**Task prompt:**
Below are the records; extract from them the line containing "What Blender Python" to the line containing "COL = scene.collection", both lines included, exactly and with no pictures.

START

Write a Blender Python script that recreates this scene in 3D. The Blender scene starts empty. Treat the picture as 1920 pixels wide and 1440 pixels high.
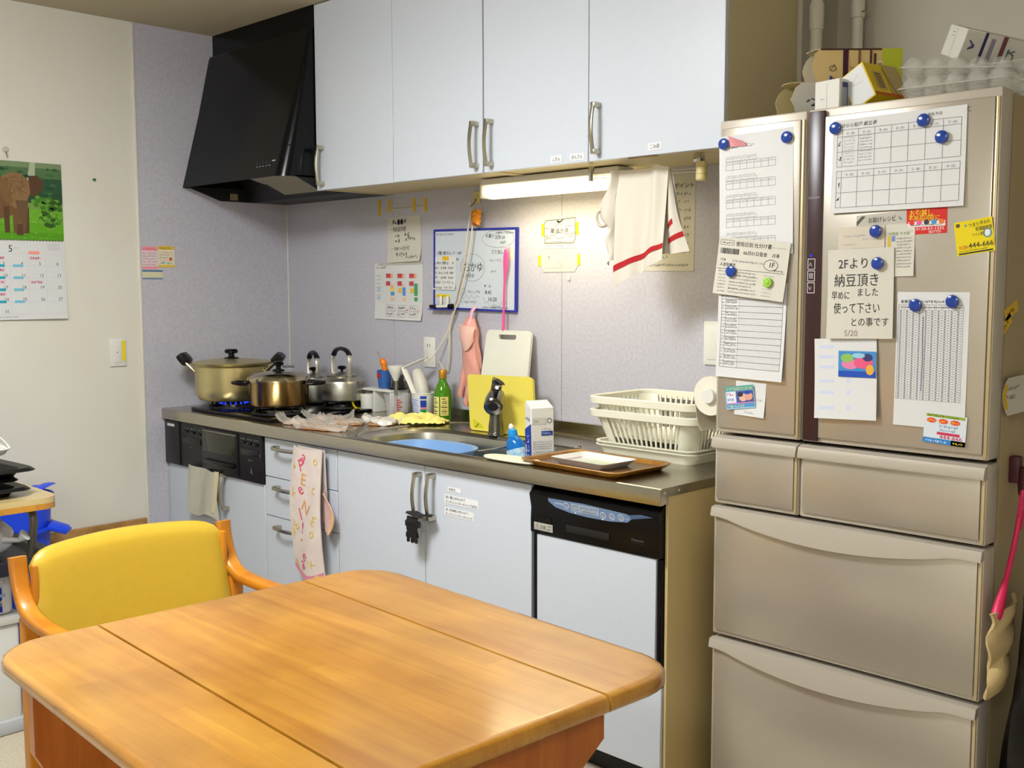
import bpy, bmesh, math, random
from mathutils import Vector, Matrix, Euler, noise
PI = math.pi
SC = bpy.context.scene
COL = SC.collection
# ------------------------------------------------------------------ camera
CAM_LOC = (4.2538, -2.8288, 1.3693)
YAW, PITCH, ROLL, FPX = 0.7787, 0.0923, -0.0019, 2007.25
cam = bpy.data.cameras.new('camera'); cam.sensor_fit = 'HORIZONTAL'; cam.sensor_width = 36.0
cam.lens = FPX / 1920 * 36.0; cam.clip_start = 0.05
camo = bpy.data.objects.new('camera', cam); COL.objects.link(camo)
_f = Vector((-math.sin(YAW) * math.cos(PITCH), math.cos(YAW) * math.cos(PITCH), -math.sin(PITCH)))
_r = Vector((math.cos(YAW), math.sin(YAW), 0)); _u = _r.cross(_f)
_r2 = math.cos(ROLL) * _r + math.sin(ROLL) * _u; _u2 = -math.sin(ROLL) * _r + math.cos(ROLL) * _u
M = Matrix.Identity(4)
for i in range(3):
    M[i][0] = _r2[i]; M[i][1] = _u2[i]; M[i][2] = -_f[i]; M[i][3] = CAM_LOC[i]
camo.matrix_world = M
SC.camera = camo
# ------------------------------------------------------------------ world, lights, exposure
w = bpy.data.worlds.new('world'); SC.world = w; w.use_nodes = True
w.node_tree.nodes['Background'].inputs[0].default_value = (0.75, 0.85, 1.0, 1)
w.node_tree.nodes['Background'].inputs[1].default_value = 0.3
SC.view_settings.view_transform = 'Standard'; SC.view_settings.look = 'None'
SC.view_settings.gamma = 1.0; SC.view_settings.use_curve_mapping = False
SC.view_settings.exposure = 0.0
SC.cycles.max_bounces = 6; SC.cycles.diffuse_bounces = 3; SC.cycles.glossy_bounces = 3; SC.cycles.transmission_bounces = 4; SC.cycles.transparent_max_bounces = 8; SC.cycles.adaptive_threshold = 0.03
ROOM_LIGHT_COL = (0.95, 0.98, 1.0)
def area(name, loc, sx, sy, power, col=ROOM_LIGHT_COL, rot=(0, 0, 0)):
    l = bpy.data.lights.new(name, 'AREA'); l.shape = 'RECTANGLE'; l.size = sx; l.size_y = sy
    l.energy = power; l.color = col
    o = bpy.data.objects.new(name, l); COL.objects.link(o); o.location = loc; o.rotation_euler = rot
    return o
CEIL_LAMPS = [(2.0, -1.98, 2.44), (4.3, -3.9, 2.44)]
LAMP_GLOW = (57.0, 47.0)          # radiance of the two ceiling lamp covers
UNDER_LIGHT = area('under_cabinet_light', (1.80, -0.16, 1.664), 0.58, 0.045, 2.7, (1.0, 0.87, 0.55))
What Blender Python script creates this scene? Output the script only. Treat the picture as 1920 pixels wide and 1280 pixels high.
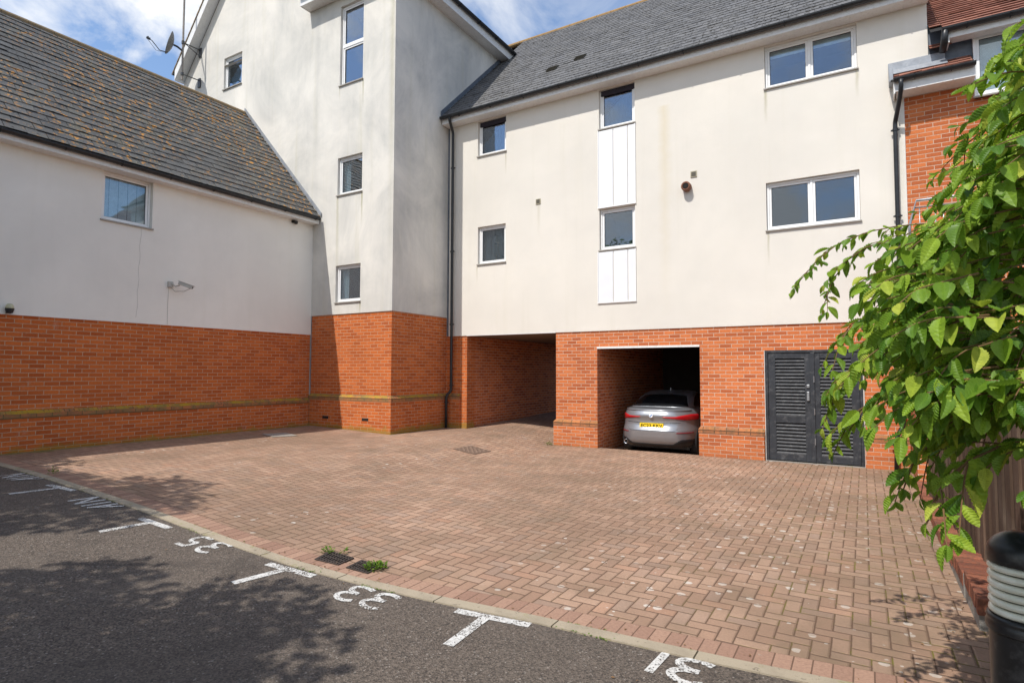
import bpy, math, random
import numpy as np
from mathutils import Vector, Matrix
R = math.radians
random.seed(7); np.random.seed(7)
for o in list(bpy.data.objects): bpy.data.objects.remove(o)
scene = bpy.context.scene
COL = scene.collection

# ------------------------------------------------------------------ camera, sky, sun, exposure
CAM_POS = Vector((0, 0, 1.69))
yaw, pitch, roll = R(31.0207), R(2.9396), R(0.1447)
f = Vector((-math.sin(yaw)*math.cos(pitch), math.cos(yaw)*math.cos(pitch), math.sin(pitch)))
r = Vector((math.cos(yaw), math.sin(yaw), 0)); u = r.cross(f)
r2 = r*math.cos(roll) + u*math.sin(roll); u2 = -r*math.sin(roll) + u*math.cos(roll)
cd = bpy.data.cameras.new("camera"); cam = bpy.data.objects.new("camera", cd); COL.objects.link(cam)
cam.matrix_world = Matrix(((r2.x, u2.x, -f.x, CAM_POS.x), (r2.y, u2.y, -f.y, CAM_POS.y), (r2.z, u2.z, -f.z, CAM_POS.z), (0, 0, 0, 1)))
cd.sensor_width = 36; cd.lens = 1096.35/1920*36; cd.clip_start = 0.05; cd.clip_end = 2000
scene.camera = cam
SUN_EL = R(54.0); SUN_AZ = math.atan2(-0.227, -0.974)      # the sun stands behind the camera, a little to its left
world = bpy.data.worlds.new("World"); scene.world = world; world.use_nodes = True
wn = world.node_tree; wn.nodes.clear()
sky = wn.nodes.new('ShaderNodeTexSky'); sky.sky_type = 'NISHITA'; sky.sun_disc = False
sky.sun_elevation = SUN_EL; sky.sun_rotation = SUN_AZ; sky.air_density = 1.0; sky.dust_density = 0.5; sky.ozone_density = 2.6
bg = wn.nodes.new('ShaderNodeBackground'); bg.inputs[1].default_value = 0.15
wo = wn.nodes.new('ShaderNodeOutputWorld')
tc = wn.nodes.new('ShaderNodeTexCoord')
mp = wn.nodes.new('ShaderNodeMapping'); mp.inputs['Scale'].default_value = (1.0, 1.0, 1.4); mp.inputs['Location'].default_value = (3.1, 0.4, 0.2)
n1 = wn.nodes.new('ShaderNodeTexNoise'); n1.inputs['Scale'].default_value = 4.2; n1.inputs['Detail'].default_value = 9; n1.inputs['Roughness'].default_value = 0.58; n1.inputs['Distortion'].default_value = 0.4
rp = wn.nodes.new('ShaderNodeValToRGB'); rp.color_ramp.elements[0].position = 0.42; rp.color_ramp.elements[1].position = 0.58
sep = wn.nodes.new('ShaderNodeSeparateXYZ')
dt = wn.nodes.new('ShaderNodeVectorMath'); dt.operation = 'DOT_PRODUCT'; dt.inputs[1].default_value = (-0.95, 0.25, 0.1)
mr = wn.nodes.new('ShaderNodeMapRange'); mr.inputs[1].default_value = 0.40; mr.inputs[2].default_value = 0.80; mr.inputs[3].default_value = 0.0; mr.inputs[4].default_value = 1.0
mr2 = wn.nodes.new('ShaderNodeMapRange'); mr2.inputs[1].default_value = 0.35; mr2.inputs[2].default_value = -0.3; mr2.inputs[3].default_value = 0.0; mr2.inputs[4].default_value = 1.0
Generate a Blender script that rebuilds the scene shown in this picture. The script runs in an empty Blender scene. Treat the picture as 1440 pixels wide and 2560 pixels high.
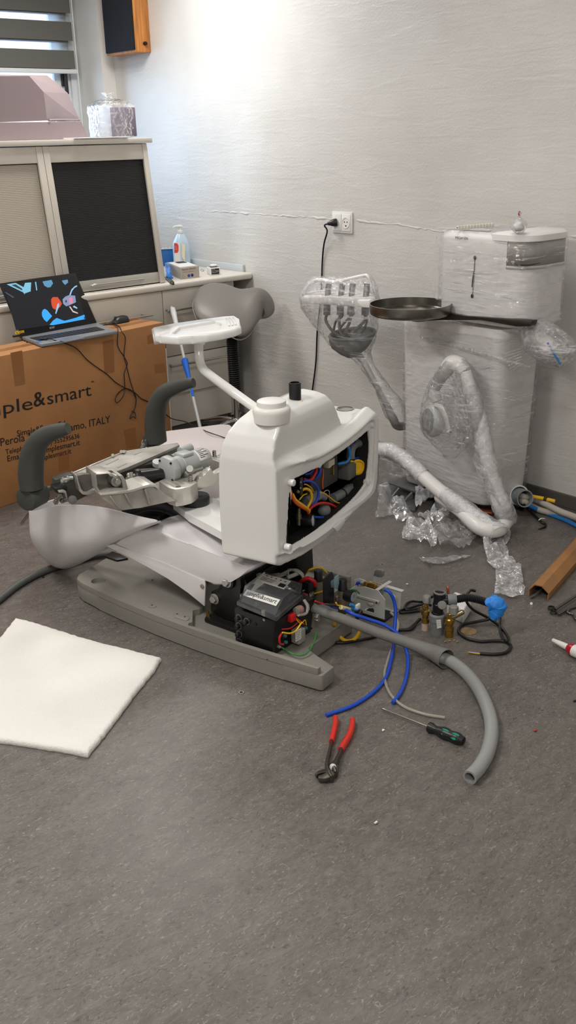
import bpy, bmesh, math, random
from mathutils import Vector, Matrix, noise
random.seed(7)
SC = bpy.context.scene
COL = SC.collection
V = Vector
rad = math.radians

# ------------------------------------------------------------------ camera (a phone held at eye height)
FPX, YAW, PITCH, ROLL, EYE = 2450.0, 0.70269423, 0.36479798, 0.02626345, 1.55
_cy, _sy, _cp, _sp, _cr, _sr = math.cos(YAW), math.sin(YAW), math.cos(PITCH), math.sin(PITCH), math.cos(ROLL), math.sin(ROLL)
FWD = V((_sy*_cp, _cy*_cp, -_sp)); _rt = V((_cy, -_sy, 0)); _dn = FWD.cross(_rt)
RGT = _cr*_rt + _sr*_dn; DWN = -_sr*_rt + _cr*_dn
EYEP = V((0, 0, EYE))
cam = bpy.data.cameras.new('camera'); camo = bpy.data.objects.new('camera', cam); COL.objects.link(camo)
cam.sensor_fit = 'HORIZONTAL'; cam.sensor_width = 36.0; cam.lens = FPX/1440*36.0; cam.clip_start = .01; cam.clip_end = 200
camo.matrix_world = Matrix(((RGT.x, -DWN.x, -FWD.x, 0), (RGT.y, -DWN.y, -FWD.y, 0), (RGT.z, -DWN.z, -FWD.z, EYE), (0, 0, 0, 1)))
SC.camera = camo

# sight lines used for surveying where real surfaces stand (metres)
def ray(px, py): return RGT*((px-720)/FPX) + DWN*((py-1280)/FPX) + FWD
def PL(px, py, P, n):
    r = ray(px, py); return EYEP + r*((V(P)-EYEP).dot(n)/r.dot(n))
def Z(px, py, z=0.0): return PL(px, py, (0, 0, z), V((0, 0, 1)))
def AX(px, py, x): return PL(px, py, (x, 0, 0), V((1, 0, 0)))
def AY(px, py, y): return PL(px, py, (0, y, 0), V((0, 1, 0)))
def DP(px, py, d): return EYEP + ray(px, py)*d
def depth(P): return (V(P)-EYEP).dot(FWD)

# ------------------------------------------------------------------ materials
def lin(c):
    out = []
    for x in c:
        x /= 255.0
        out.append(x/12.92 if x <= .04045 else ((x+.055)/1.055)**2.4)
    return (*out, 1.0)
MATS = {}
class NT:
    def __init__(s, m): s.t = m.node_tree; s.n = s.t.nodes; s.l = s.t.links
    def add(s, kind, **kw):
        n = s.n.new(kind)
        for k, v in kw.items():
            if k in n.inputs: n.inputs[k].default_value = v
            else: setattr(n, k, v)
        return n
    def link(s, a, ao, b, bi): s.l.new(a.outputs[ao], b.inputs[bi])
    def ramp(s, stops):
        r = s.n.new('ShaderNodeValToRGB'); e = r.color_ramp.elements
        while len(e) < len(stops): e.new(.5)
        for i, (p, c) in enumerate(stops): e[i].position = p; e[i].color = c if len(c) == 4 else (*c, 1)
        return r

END

**Response to this exercise:**
What Blender Python script creates this scene? Output the script only. Treat the picture as 1920 pixels wide and 1280 pixels high.
import bpy, math, random
import numpy as np
from mathutils import Vector, Matrix
R = math.radians
random.seed(7); np.random.seed(7)
for o in list(bpy.data.objects): bpy.data.objects.remove(o)
scene = bpy.context.scene
COL = scene.collection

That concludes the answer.